* TASK PROMPT:
Copy exactly, please, the lines of the data from its start through the line containing "random.seed(7)".
■ ■ ■
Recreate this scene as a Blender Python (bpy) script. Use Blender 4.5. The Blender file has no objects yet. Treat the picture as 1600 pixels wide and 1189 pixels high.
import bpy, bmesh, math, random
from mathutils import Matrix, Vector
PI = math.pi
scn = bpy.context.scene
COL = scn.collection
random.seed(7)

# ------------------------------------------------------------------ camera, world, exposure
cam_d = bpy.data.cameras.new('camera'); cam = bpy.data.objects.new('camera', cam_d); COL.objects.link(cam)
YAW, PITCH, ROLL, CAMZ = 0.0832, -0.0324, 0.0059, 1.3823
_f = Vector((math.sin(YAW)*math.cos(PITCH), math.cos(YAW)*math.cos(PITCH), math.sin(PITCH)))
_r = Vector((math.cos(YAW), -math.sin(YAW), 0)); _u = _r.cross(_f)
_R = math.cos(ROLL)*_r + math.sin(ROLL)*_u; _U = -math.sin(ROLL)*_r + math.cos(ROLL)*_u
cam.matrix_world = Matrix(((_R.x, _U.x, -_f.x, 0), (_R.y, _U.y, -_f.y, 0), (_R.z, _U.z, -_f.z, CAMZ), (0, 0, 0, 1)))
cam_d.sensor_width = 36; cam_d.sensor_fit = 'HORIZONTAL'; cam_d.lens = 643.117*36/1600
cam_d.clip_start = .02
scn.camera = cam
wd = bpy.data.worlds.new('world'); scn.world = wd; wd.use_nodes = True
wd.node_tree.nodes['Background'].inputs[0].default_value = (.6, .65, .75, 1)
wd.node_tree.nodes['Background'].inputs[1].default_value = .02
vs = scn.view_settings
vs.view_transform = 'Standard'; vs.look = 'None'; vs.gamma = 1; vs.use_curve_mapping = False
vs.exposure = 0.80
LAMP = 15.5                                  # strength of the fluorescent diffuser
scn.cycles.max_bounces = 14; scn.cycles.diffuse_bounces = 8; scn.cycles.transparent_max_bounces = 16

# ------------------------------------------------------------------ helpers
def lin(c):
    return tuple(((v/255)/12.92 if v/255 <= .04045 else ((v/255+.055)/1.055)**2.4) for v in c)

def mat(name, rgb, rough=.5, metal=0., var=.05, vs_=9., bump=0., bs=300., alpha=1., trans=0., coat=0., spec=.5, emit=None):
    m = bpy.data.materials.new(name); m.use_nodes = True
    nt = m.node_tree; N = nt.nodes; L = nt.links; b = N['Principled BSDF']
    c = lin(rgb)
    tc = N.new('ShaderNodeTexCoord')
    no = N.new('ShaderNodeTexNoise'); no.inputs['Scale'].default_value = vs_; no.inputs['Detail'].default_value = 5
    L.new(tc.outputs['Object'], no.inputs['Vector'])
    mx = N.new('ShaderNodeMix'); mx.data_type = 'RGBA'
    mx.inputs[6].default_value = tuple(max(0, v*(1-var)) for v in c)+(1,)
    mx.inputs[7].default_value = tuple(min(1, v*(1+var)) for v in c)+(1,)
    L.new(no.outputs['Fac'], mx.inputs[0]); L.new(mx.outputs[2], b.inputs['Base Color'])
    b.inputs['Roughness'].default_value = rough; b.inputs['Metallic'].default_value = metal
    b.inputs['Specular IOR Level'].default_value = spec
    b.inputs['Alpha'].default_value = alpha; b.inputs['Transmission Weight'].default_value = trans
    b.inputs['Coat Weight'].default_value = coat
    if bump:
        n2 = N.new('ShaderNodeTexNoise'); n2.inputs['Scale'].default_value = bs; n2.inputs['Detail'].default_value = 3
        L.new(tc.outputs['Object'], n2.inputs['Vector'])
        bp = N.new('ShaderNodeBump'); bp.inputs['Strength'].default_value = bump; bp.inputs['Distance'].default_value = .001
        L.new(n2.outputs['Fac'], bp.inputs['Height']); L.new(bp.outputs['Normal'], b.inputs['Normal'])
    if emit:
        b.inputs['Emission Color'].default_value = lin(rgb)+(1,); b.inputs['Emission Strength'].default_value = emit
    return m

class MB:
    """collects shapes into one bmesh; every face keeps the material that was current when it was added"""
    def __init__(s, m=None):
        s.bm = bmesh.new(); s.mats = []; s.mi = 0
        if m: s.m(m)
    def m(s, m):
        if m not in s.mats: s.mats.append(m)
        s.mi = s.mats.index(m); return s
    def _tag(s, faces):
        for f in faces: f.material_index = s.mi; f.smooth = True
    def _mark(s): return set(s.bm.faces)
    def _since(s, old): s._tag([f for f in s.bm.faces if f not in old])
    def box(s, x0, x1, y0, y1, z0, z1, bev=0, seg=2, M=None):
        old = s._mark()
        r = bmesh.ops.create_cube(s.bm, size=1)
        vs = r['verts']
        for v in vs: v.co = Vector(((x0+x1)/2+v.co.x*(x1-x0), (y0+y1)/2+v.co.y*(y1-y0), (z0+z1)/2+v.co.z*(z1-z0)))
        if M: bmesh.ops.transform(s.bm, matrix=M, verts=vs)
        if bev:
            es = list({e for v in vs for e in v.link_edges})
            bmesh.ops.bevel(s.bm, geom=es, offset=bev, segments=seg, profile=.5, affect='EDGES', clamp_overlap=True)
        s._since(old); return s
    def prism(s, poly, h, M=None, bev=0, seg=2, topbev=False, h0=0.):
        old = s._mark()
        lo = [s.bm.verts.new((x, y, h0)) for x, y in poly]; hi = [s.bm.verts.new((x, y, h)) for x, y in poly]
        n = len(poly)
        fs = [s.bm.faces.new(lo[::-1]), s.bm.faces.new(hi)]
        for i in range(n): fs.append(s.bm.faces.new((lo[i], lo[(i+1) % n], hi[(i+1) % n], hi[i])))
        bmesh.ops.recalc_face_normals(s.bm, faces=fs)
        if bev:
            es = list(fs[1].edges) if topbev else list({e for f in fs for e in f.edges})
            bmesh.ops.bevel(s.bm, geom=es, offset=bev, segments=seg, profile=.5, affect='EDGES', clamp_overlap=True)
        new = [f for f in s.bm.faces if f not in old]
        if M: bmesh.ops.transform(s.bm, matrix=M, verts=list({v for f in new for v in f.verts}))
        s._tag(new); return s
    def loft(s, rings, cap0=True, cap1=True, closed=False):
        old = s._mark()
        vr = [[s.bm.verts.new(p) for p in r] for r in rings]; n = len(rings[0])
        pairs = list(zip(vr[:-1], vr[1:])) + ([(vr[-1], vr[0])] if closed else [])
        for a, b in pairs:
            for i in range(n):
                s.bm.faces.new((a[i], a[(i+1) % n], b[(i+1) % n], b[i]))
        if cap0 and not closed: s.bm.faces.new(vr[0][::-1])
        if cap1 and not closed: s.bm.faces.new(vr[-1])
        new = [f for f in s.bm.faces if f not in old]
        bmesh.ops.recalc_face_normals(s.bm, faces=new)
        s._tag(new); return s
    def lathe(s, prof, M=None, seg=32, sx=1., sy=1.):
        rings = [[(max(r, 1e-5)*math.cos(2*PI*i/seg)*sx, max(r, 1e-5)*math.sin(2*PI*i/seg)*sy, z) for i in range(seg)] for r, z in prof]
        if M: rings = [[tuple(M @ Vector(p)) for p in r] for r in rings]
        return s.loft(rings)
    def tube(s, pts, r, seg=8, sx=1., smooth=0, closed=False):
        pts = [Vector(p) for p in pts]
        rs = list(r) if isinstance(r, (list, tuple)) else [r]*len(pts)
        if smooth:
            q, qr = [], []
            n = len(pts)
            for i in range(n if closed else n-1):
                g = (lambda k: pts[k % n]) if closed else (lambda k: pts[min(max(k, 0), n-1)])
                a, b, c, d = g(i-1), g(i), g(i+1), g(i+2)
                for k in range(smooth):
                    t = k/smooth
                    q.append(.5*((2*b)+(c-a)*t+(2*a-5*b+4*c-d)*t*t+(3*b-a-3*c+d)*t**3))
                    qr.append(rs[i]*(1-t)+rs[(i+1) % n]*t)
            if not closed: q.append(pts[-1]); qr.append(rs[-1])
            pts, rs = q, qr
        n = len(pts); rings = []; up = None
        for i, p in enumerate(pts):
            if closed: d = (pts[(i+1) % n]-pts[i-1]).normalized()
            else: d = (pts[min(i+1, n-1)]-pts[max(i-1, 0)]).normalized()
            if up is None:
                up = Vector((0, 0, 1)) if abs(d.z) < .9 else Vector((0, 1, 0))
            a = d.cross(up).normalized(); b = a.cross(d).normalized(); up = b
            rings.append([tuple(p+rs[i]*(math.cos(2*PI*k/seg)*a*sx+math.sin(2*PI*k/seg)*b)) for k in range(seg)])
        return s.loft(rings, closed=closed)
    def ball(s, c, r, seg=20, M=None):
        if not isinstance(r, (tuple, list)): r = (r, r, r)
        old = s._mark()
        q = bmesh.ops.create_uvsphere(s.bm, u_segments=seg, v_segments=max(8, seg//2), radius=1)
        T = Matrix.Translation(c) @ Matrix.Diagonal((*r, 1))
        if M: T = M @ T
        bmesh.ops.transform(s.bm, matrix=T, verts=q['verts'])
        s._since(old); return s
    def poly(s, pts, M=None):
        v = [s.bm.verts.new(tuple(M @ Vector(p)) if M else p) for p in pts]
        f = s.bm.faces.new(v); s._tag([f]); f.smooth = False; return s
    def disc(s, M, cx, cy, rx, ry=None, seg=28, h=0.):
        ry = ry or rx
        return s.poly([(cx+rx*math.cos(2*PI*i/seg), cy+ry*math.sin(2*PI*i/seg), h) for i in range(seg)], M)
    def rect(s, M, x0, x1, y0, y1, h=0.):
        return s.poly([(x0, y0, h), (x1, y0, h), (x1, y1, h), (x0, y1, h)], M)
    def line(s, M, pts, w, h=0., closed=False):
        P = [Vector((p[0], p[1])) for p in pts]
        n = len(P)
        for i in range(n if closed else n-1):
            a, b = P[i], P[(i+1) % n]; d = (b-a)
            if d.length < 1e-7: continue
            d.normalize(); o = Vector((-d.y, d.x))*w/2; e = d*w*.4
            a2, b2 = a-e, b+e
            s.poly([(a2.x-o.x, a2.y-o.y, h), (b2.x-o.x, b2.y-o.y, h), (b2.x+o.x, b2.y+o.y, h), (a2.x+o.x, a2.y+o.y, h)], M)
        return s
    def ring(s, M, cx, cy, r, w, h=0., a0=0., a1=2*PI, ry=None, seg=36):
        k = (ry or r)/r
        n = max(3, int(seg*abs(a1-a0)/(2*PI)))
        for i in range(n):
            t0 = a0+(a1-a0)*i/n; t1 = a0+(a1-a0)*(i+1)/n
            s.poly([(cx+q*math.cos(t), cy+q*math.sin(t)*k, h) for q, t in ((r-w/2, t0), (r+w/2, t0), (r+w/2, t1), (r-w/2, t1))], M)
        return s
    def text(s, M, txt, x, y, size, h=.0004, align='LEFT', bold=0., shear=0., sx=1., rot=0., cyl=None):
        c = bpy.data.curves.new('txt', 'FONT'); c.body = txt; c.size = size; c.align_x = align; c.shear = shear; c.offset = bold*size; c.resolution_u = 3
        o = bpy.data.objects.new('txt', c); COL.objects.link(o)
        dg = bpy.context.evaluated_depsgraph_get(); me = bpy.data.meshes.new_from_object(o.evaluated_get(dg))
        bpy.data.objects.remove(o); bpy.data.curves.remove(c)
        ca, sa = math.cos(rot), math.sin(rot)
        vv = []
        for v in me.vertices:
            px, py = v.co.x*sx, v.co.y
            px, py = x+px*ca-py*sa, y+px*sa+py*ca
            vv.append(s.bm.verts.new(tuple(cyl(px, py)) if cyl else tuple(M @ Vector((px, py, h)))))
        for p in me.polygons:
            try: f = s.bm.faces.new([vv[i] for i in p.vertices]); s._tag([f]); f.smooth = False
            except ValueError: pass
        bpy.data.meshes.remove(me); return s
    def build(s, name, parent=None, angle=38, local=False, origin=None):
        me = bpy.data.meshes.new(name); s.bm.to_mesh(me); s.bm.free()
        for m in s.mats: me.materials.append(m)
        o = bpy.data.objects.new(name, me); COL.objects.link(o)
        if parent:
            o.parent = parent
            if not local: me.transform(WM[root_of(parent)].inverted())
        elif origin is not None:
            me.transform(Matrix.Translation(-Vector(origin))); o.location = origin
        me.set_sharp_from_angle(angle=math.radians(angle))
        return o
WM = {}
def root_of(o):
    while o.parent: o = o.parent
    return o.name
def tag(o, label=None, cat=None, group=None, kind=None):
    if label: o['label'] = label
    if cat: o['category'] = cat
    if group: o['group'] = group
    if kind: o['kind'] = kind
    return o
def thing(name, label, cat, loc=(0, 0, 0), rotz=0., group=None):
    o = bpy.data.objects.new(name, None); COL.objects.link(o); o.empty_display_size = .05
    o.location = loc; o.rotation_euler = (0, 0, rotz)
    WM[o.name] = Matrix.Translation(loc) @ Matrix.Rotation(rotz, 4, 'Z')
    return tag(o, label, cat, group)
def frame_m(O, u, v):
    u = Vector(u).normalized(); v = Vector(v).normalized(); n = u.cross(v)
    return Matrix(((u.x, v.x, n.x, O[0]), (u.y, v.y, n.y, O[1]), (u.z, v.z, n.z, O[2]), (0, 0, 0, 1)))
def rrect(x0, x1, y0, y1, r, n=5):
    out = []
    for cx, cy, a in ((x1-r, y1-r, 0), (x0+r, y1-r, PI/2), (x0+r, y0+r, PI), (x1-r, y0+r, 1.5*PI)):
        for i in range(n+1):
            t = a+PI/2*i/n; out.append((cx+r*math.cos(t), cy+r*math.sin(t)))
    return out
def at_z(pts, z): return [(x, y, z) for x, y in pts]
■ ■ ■
* THE SOLUTION:
Recreate this scene as a Blender Python (bpy) script. Use Blender 4.5. The Blender file has no objects yet. Treat the picture as 1600 pixels wide and 1189 pixels high.
import bpy, bmesh, math, random
from mathutils import Matrix, Vector
PI = math.pi
scn = bpy.context.scene
COL = scn.collection
random.seed(7)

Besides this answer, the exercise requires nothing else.